Shingwedzi-Satara 2nd February

Shingwedzi-Satara 2nd February


Yesterday evening we trundle down to Kanniedood Dam along the S50 but the wilted vegetation and baked ground make it desert like.

We decide that with conditions so adverse at Shingwedzi that we will move down to Satara today, Sunday. But first, one last stab at the S56 Phongolo River road. So at 5.15am we move out through the surprisingly open camp gates and are soon following our river road. What a picture with the rising sun behind us.

The Yellow-billed Oxpeckers are really becoming common.
One can’t resist photographing this jewel – Woodland Kingfisher
Brown-hooded Kingfisher

We turn at 6.45am and retrace our steps as we must pack for Satara before the heat sets in. The buffalo herds are coming down for their drink in the riverbed. One really fears for the fate of these Shingwedzi buffalo if good rains do not fall shortly.

Back on the tar, we are delayed by some European Bee-eaters which are really performing for us.

Our packing in camp is interrupted by a pair of beautiful Bennett’s Woodpeckers that are feeding on the ground closeby.

We leave camp at 8.30am and move rapidly southward. The condition of the veld improves immediately and around Mopane the grass is much healthier. Poor, beautiful Shingwedzi. Probably one of the most desirable camps in the Park but in drought conditions we must just sadly give it a miss. We will return when conditions are better.

Past Mopane, we pass a Tsesebe but other than that very little delays our progress. Once we have crossed the bland Olifants River, the veld improves immediately to how we always envisage the Satara grasslands to be. Dense meter high grass waving like wheatlands in the wind. It truly is good to be back in the land of plenty.

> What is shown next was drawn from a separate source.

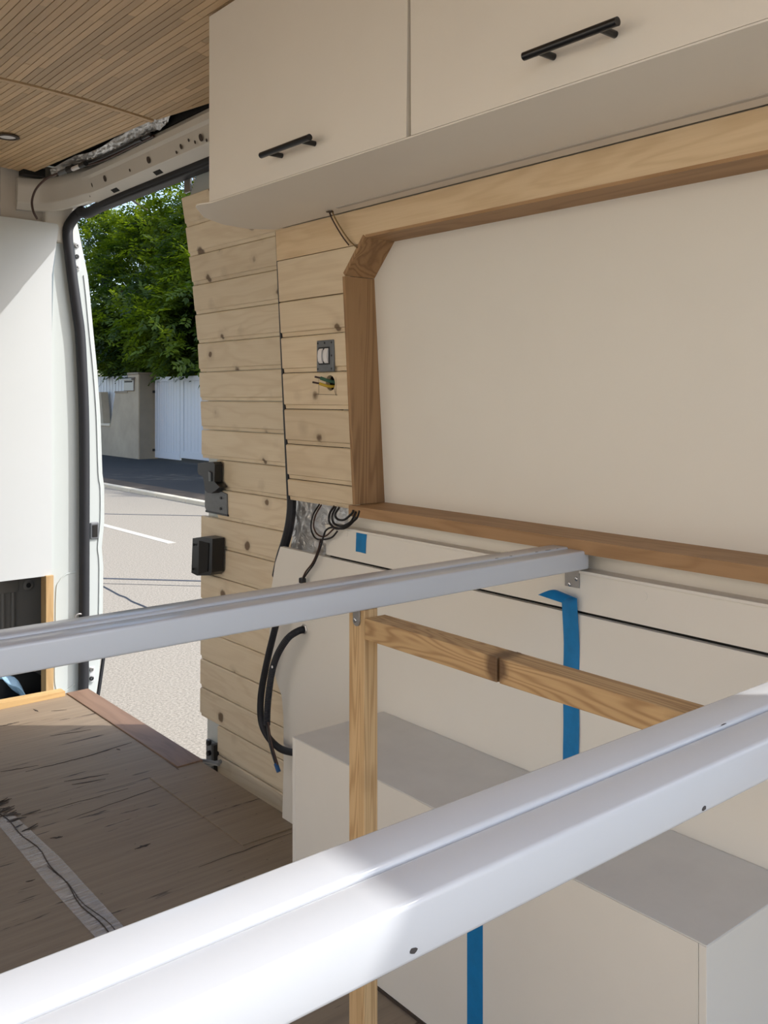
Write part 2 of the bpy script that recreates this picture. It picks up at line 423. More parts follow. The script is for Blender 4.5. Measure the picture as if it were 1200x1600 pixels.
# ceiling ----------------------------------------------------------
def ceilZ(X):
    t = max(0, X-.75)/.5
    return .875-.030*t*t
ceil = struct_empty('ceiling', (0, 0, .9), 'bamboo slat ceiling in two panels with a dark joint')
MB().box((-.64, 1.34), (-.15, 4.6), (.905, .955)).build('roof_skin', 'body_white', ceil)
def ceiling_panel(y0, y1, edge, rot, segs_seed):
    random.seed(segs_seed)
    xs = [x*.0192+.30 for x in range(56)]
    p = MB(); ZB = .012
    X0 = -.62
    n = 24
    a = []
    def fn(u, v):
        y = lerp(y0, y1, v); x = lerp(X0, edge(y)+.002, u)
        return Vector((x, y, ceilZ(x)+.006))
    p.grid(fn, 30, 6, (0, 0, .006))
    pan = p.build('panel', 'edge_wood', ceil)
    for i, x in enumerate(xs):
        y = y0+random.uniform(-.25, 0)
        while y < y1:
            L = random.choice((.22, .3, .4, .52, .7)); a0 = max(y, y0); a1 = min(y+L, y1); y += L
            if a1-a0 < .01: continue
            # slat direction may be turned a little in plan
            def xx(yy, q): return x+q*.0192+(y0-yy)*rot
            if xx(a0, .5) > edge(a0)+.004 and xx(a1, .5) > edge(a1)+.004: continue
            dz = random.uniform(0, .0006)
            def corner(yy, q):
                X = min(xx(yy, q), edge(yy)); return X, yy, ceilZ(X)
            g = .055
            c = [corner(a0+.0004, g), corner(a0+.0004, 1-g), corner(a1-.0004, 1-g), corner(a1-.0004, g)]
            if c[1][0]-c[0][0] < .002 or c[2][0]-c[3][0] < .0005:
                if c[1][0]-c[0][0] < .002: continue
                c[2] = (c[3][0]+.001, c[2][1], c[2][2])
            MB().hexa([(q[0], q[1], q[2]-dz) for q in c]+[(q[0], q[1], q[2]+.0062) for q in c]).build('slat', 'slat', pan)
    # uncounted slats over the out-of-frame half of the van
    r = MB()
    for k in range(47):
        x = -.62+k*.0192
        r.box((x+.0008, x+.0184), (y0, y1), (.875, .8812))
    q = r.build('slat_run', 'slat', pan); q['kind'] = 'stuff'
def edge_rear(y): return 1.262+(2.64-y)*.15 if y > 2.3 else 1.313
def edge_front(y): return 1.256-(y-2.65)*.05
ceiling_panel(.0, 2.632, edge_rear, 0.0, 5)
ceiling_panel(2.668, 3.60, edge_front, .05, 6)
b = MB(); b.grid(lambda u, v: Vector((lerp(.3, 1.262, u), lerp(2.644, 2.662, v), ceilZ(lerp(.3, 1.262, u))-.002)), 12, 1, (0, 0, .008))
b.build('joint_strip', 'slat', ceil)
b = MB(); b.grid(lambda u, v: Vector((lerp(.3, 1.262, u), lerp(2.628, 2.672, v), ceilZ(lerp(.3, 1.262, u))+.0055)), 12, 1, (0, 0, .006))
b.build('joint_backing', 'hole', ceil)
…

Arriving in Satara at 12.15pm we are fortunate to find a good campsite with dense shade and in no time we are setup and ready.

Late afternoon we go north again up the H1-4 and then turn right along the S90. What joy to be in these rich grasslands again bristling with life. The widowbirds, larks, spurfowls, whydahs and bustards.

A Kori Bustard
Swainson’s Spurfowl
Black-backed Jackal
White-winged Widowbird (My Library)
Paradise Whydah

We have a quiet cup of coffee at the Mavumbye pond which surprisingly is not flowing over the causeway – although full.

It really is good to be back at Satara with so many road and habitat options. We look forward to our time here.